Dwarf Fortress

Dwarf Fortress

Ambiance Additions Additions
10 Comments
Digganob 2 Feb @ 12:47pm 
I suggested pretty much copying from the fire and campfire graphics tokens because I thought that a new item's graphics made in the same way might use the same system. After all, that's the way most of the graphics work, without much of an intermediary, just a reference to an item in the graphics file. I don't know, I suppose you'll have to test, but it seems that using the same format for your fire place may work.

As for fires being started by toppling... if you somehow made a fireplace which was technically a container of some sort, which was filled with fire-starting liquid, then I suppose it may be possible. Or maybe you could make the material just hot enough that if it were to be placed on wood, it would set the wood on fire, which seems the easier of the two. This would, of course, force anyone making the fireplace to place it on stone. If it transports the toppled furniture onto adjacent tiles, then it should work as intended.
Ben  [author] 2 Feb @ 3:21am 
@digganob campfires circle through 4 _TOP and 4 lower sprites plus a _DEAD one (as of graphics.tile in vanilla_environment folder). but there are no object files that tell us how the animation is made. or i'm i missing something here?

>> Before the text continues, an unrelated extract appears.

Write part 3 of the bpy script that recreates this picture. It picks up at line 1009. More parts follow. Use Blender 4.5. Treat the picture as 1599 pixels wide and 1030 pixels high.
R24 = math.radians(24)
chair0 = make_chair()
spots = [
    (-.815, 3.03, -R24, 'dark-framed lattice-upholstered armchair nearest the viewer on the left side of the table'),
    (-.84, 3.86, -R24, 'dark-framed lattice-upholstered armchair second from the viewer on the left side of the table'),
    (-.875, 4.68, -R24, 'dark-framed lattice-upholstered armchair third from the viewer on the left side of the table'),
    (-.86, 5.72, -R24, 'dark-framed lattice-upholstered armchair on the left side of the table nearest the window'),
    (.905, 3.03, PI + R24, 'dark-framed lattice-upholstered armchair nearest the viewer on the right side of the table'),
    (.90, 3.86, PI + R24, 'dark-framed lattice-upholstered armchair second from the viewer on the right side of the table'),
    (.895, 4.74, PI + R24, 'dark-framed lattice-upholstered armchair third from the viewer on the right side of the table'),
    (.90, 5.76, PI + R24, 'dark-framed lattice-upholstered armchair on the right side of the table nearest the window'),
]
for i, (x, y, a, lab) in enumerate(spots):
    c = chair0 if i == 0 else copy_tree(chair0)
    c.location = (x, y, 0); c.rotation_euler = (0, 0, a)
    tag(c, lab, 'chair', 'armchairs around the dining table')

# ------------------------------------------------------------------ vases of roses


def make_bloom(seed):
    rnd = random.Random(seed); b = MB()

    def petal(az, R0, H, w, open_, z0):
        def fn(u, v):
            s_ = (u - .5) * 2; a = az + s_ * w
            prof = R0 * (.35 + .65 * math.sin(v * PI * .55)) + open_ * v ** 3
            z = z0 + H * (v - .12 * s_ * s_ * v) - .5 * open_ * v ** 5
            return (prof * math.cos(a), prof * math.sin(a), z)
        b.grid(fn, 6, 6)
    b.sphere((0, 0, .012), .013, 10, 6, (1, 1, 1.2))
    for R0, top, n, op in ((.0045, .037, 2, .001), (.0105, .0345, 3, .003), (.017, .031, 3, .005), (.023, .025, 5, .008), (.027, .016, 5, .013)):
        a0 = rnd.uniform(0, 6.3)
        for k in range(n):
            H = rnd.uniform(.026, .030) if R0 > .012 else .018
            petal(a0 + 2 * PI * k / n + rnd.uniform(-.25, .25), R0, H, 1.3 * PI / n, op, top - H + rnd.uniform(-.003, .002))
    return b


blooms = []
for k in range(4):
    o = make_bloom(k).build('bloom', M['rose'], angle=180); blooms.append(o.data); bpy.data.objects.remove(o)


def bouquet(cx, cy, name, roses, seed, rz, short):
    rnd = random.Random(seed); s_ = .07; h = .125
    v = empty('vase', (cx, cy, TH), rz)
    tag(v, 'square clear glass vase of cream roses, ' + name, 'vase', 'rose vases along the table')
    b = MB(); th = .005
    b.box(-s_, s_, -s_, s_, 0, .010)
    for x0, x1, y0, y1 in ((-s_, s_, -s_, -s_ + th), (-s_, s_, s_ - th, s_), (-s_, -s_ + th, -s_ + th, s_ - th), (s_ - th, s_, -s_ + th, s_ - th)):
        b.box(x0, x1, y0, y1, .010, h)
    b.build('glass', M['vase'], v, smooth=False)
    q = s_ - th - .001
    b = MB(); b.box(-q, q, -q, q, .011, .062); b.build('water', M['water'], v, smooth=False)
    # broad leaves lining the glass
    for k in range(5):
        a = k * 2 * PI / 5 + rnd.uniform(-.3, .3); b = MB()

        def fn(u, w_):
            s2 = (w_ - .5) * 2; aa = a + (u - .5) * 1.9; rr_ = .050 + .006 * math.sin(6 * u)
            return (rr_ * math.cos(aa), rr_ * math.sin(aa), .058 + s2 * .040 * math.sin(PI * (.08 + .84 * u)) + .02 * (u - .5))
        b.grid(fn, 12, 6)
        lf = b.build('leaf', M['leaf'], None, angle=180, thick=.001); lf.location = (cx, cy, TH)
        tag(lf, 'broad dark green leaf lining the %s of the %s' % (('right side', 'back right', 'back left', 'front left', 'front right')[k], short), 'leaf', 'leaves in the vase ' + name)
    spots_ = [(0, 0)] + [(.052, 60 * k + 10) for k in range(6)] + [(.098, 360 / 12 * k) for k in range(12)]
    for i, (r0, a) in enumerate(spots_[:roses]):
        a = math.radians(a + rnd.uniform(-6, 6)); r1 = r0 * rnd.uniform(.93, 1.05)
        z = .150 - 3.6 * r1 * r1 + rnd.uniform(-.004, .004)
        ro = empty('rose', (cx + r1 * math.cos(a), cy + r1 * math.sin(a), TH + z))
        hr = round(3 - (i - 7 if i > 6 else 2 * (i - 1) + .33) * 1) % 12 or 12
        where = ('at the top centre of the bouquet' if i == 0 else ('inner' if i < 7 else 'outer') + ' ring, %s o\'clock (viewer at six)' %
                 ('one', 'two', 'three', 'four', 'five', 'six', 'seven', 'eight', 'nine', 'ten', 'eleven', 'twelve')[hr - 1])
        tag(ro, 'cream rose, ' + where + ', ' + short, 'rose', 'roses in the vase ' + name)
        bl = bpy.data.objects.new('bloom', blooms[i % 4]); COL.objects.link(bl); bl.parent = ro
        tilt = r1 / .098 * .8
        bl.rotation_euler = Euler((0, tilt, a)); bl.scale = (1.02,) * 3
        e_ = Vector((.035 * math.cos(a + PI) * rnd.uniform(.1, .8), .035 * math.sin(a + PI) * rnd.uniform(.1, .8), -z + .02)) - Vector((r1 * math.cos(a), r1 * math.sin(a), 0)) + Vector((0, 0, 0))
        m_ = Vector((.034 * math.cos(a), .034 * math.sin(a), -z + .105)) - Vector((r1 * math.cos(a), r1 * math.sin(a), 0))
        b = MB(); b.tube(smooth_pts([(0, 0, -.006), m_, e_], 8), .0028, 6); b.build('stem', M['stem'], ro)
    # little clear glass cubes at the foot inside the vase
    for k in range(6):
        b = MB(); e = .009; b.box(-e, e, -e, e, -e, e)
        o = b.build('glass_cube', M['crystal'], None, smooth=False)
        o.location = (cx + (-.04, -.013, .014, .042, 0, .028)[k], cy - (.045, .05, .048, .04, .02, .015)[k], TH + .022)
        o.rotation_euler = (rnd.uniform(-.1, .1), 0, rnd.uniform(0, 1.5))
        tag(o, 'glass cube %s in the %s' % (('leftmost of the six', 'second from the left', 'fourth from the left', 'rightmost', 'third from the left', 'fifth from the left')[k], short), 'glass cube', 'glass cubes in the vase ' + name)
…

I'd love to have them emit heat. i'll look into that. might take me a while to figure it out though...

do you think it would be possible to make them start a proper fire when toppled by tantruming dwarf. maybe by spilling a burning/flammable liquid?
Digganob 1 Feb @ 8:40am 
Sure thing. Look particularly at the wild fire tokens, those ones for sure change sprites, I'm not sure about campfires (I haven't tried that in adventure mode).

Oh, and if you want them to actually emit heat, you could try making a new material which has a set heat level that's somewhat high, and make them out of that. That's a bit more figuring out how the system works and testing to make sure dwarves don't catch on fire, but it'd be pretty cool.
Ben  [author] 1 Feb @ 3:22am 
thx for the reminder @digganob
i took the campfire sprites to make the flames in the fireplaces graphics, but i didn't think of looking at the way they are addressed by gamecode yet.
Digganob 31 Jan @ 11:25am 
There are basic animations in the game, namely the one for actual fires. Try looking at its tokens in data > vanilla > vanilla environment > graphics > graphics_tiles.txt, you should be able to find some good examples there of how those animations are done. I'm not sure it can be applied to other tile graphics, but if it can, that's where to start.
Ben  [author] 31 Jan @ 8:37am 
Concerning realism: its a shame that their (currently) doesn't seem to be a way to make the fences hinder movement in any way. i'd love it if we could have them at lest slow entities down or block them depending on their intelligence or climbing skill or whatever..

and it would also be cool if we could implement them as proper furniture with out the d-tour with niemst's low-profile display cases. i mean it works real well that way but its still bit of extra effort to get it to work properly..

and with the fireplaces (you'll see soon) the flames just don't move. witch is a shame..
or those anybody have an idea how that could be done?
Ben  [author] 31 Jan @ 8:22am 
Thx for the kind comments. i'm happy you like it.
i uploaded the missing screenshot (will upload more when i had time to play a little more)
fireplaces should be coming soon. i'm done with the graphics. now i need to adapt Niemst's code to get the reactions into the game ;)
might be done after the weekend..
niemst 31 Jan @ 1:38am 
Great work. Please attach the screen with the metal ones as they look nit as well :-)
I'm looking forward to the fireplace :-D
3085826505 30 Jan @ 9:13pm 
That's great. From the outset of the image version game's release, I hoped for further enhancement in the realism of the graphics, such as the layout examples of various facilities and items. You've done a good job, I like it.
Digganob 30 Jan @ 4:22pm 
Hey, I like the cobblestone walls. That'll be great for aboveground farm plots and pastures.